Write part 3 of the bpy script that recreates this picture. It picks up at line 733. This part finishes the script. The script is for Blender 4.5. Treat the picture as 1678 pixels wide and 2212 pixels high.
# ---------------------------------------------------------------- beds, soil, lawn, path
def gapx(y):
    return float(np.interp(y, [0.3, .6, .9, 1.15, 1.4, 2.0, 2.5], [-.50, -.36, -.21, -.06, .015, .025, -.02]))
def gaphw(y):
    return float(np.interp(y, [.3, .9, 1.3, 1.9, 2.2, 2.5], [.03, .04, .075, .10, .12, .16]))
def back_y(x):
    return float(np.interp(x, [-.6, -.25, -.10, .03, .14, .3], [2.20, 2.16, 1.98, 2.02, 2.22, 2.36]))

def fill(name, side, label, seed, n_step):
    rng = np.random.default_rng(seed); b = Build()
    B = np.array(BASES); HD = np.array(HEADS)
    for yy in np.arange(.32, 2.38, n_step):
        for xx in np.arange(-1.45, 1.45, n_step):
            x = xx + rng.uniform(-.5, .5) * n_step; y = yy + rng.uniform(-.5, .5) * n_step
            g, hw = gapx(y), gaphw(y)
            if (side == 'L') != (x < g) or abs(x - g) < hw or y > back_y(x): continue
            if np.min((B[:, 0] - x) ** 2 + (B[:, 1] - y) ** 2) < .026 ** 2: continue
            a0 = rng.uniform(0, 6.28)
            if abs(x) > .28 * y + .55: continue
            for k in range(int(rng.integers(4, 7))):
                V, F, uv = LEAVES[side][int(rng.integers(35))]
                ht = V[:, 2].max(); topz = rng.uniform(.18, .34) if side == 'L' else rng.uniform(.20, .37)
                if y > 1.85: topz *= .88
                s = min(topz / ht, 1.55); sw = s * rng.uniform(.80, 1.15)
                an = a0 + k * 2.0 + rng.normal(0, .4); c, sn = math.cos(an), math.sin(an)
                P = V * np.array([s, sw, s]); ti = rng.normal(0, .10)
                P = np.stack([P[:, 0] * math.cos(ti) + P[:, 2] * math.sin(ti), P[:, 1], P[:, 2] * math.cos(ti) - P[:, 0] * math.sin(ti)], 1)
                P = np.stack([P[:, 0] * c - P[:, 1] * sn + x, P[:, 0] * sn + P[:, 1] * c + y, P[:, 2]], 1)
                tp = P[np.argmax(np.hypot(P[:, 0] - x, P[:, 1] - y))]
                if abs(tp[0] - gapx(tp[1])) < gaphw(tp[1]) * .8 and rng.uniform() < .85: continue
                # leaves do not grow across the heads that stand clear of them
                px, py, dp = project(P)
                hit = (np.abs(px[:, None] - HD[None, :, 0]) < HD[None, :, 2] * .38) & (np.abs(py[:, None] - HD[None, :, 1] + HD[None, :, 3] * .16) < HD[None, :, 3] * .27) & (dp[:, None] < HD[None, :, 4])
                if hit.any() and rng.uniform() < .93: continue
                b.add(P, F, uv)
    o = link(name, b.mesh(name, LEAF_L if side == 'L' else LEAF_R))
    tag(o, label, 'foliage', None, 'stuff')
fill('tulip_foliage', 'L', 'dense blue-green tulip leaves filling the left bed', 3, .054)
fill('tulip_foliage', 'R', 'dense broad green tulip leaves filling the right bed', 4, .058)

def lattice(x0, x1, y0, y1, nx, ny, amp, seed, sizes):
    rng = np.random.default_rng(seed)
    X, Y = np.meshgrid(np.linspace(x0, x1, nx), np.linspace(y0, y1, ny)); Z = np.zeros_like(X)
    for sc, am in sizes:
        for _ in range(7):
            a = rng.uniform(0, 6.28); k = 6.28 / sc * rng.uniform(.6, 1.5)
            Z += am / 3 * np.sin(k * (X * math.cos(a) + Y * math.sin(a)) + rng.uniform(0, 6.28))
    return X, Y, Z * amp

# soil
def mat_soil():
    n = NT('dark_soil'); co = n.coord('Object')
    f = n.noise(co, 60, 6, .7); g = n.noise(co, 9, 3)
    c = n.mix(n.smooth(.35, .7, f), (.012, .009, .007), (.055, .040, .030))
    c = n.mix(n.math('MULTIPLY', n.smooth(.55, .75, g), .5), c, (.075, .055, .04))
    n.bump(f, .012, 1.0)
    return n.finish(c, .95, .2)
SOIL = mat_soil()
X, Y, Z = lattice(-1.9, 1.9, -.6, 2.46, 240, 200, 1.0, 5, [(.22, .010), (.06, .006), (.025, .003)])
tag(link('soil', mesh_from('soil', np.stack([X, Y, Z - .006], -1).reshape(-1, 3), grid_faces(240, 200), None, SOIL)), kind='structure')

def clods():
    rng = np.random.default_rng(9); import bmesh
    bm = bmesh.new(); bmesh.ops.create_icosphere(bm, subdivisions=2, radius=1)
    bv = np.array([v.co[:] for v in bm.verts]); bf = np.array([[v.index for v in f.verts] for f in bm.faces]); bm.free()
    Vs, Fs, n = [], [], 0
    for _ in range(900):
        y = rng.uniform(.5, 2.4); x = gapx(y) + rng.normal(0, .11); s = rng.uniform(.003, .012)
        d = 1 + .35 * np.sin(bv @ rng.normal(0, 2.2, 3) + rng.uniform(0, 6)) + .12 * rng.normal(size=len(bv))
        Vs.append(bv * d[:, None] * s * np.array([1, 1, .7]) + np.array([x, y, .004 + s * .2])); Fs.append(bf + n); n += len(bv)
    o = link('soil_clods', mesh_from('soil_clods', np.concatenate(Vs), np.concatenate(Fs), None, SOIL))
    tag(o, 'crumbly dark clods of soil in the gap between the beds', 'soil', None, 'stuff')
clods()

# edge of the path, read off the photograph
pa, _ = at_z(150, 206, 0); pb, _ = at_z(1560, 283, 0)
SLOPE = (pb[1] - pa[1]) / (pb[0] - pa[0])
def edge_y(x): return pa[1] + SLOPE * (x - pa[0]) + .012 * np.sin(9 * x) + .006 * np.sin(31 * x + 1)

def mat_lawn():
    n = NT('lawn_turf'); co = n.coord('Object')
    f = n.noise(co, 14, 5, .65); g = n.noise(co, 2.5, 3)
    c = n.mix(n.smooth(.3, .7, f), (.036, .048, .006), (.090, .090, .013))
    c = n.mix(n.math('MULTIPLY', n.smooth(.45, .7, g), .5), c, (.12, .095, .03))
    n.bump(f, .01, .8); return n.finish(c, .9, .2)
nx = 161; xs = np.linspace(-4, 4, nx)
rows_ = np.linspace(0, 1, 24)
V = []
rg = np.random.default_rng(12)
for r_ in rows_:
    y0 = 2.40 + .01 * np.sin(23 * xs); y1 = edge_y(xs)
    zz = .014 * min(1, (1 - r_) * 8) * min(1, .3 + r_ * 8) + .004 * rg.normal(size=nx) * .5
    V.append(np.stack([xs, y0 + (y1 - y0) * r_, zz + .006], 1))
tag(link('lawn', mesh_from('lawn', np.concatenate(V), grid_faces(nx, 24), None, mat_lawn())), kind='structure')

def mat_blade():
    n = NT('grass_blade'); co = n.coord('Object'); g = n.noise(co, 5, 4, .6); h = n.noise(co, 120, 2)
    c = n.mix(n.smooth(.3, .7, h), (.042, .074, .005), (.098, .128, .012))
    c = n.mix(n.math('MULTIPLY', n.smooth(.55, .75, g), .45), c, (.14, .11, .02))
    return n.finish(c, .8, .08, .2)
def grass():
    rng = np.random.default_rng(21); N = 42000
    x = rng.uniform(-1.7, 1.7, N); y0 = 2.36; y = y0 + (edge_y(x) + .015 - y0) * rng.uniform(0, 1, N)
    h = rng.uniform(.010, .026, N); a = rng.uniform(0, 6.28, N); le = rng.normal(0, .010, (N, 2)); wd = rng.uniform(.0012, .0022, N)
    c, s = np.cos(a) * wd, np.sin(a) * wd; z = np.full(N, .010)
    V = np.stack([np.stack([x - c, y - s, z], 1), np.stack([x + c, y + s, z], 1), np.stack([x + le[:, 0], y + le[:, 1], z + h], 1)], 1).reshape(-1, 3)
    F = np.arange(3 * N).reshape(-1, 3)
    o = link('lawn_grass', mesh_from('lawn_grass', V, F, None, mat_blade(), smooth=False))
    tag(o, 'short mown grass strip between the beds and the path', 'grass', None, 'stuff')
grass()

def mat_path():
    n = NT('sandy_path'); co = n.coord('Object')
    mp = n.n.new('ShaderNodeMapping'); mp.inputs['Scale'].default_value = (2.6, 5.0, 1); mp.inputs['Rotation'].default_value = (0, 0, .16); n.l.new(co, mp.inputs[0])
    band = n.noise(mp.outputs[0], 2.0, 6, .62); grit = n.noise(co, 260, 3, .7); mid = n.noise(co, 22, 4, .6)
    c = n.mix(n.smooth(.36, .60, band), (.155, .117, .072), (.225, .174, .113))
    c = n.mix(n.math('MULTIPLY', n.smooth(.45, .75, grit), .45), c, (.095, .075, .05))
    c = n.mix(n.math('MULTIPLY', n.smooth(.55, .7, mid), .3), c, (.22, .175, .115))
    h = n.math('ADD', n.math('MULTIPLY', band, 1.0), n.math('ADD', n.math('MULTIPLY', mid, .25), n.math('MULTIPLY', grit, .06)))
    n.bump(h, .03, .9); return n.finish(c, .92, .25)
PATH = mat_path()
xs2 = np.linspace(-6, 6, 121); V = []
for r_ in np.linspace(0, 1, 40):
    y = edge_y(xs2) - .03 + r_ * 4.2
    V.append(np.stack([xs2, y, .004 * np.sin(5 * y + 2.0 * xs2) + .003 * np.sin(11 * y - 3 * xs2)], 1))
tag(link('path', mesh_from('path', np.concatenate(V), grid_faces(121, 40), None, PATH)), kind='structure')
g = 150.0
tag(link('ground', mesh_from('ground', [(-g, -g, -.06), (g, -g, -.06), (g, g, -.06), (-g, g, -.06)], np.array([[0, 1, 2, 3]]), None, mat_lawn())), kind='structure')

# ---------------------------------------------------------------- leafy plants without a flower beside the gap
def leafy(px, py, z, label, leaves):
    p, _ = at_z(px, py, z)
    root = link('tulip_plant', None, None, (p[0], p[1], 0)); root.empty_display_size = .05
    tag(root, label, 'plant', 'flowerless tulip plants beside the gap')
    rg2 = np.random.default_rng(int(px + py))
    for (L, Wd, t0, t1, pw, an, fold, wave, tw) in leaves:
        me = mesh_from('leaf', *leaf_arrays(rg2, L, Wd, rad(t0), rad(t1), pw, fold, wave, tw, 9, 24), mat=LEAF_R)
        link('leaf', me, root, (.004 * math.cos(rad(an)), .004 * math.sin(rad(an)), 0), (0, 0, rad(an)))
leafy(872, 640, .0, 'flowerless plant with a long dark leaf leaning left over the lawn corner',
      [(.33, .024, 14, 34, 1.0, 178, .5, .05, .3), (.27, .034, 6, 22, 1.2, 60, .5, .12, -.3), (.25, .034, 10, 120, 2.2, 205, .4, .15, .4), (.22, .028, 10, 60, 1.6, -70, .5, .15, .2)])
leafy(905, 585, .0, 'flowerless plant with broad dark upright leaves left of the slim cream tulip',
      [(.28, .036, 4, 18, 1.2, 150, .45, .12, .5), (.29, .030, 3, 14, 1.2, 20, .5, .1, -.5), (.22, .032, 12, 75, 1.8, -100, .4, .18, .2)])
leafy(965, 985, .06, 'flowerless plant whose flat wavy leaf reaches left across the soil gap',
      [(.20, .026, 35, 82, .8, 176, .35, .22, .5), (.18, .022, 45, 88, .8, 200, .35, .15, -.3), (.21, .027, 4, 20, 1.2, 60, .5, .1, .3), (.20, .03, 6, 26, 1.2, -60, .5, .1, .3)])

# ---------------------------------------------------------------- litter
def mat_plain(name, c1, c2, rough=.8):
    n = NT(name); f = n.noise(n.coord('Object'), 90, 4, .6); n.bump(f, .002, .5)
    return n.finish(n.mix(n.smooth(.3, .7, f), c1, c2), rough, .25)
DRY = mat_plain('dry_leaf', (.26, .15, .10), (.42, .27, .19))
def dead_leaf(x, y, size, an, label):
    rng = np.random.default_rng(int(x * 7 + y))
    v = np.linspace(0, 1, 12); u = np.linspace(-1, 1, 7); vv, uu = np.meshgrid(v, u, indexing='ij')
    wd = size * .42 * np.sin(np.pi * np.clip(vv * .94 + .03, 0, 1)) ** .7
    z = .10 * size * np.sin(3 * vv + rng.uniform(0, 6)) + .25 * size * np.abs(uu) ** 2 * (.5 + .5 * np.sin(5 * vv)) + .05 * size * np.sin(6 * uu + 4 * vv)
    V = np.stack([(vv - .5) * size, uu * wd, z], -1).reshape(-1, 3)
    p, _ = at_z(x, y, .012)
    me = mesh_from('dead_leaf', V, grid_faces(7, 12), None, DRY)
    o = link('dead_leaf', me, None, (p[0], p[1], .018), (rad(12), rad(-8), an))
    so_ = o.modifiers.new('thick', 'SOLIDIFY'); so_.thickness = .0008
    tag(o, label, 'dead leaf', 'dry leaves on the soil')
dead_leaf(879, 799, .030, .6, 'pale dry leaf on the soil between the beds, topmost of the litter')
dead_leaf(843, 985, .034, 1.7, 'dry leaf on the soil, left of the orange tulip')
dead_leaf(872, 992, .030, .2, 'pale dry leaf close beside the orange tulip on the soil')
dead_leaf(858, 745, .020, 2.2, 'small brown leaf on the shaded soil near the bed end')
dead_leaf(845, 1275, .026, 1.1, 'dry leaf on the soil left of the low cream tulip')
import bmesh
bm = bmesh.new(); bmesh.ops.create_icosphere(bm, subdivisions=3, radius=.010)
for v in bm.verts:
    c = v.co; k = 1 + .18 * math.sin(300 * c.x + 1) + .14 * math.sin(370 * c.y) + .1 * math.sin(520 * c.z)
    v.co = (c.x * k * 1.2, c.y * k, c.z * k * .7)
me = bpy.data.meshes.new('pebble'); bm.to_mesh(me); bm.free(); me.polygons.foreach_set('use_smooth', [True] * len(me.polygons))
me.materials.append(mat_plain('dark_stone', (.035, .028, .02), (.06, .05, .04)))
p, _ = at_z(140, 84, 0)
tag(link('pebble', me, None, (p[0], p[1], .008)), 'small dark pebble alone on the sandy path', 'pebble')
_ _ _ _ _ _ _
• WHAT YOU HAVE TO DO:
Your answer should be exactly the lines of the data above, from the first through the line containing "2.02, 2.22, 2.36]))".

• REPLY:
Write part 3 of the bpy script that recreates this picture. It picks up at line 733. This part finishes the script. The script is for Blender 4.5. Treat the picture as 1678 pixels wide and 2212 pixels high.
# ---------------------------------------------------------------- beds, soil, lawn, path
def gapx(y):
    return float(np.interp(y, [0.3, .6, .9, 1.15, 1.4, 2.0, 2.5], [-.50, -.36, -.21, -.06, .015, .025, -.02]))
def gaphw(y):
    return float(np.interp(y, [.3, .9, 1.3, 1.9, 2.2, 2.5], [.03, .04, .075, .10, .12, .16]))
def back_y(x):
    return float(np.interp(x, [-.6, -.25, -.10, .03, .14, .3], [2.20, 2.16, 1.98, 2.02, 2.22, 2.36]))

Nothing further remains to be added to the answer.